Les causes de cette situation sont multiples, selon les associations. C’est d’abord, bien sûr, la saturation des dispositifs d’hébergement, même si des « efforts ont été consentis pour stabiliser le parc autour de 203.000 places », constatent-elles. Mais ce nombre reste, visiblement, « manifestement insuffisant pour répondre à l’ensemble des besoins et respecter les principes d’inconditionnalité et de continuité de l’accueil inscrits dans le Code de l’action sociale et des familles ». C’est ensuite une « sous-budgétisation systématique des crédits de l’hébergement en loi de finances initiale », disent l’Unicef et la Fas. Il manquait par exemple 250 millions d’euros pour maintenir le parc d’hébergement à hauteur de 203.000 places en 2025, selon ces organisations.

Mais la question du manque d’argent est un leurre, prévient Adeline Hazan : « Ce qui fait cruellement défaut aujourd’hui, ce ne sont ni les ressources, ni l’expertise mais bien une volonté politique ferme de mettre fin à l’inacceptable. » « Les pouvoirs publics doivent réagir », s’insurge Manuel Domergue, directeur des études de la Fondation pour le logement et porte-parole du Collectif des associations pour le logement.

Le budget 2026, une échéance décisive

L’examen du budget 2026 est à l’aune de ces constats une échéance décisive. « Nous demandons au gouvernement et aux parlementaires de ne pas faire d’économie sur la dignité des enfants », exhortent les organisations, tout en rappelant à Emmanuel Macron son objectif de ne plus voir aucun enfant dormir dans la rue.

Pour cela, il faut augmenter le nombre de places d’hébergement, en inscrivant dans le projet de loi de finances pour 2026 la création de 10.000 places supplémentaires, préconisent les associations.
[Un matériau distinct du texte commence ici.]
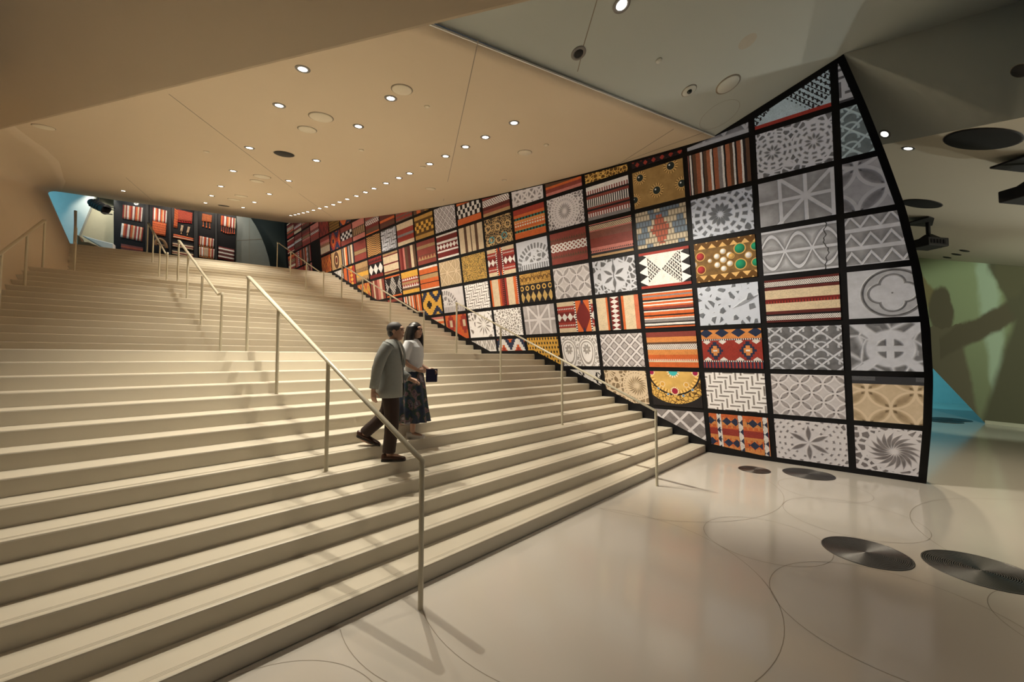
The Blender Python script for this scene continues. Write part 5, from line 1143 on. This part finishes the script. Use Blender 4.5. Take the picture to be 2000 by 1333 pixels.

Il faut aussi garantir le maintien de la capacité du parc d’hébergement actuel. Entre autres mesures, les organisations recommandent aussi la mise en place d’un observatoire national du sans-abrisme, sur le modèle de l’Observatoire national de la protection de l’enfance (ONPE). Et d’associer les enfants aux travaux de ce nouvel organisme.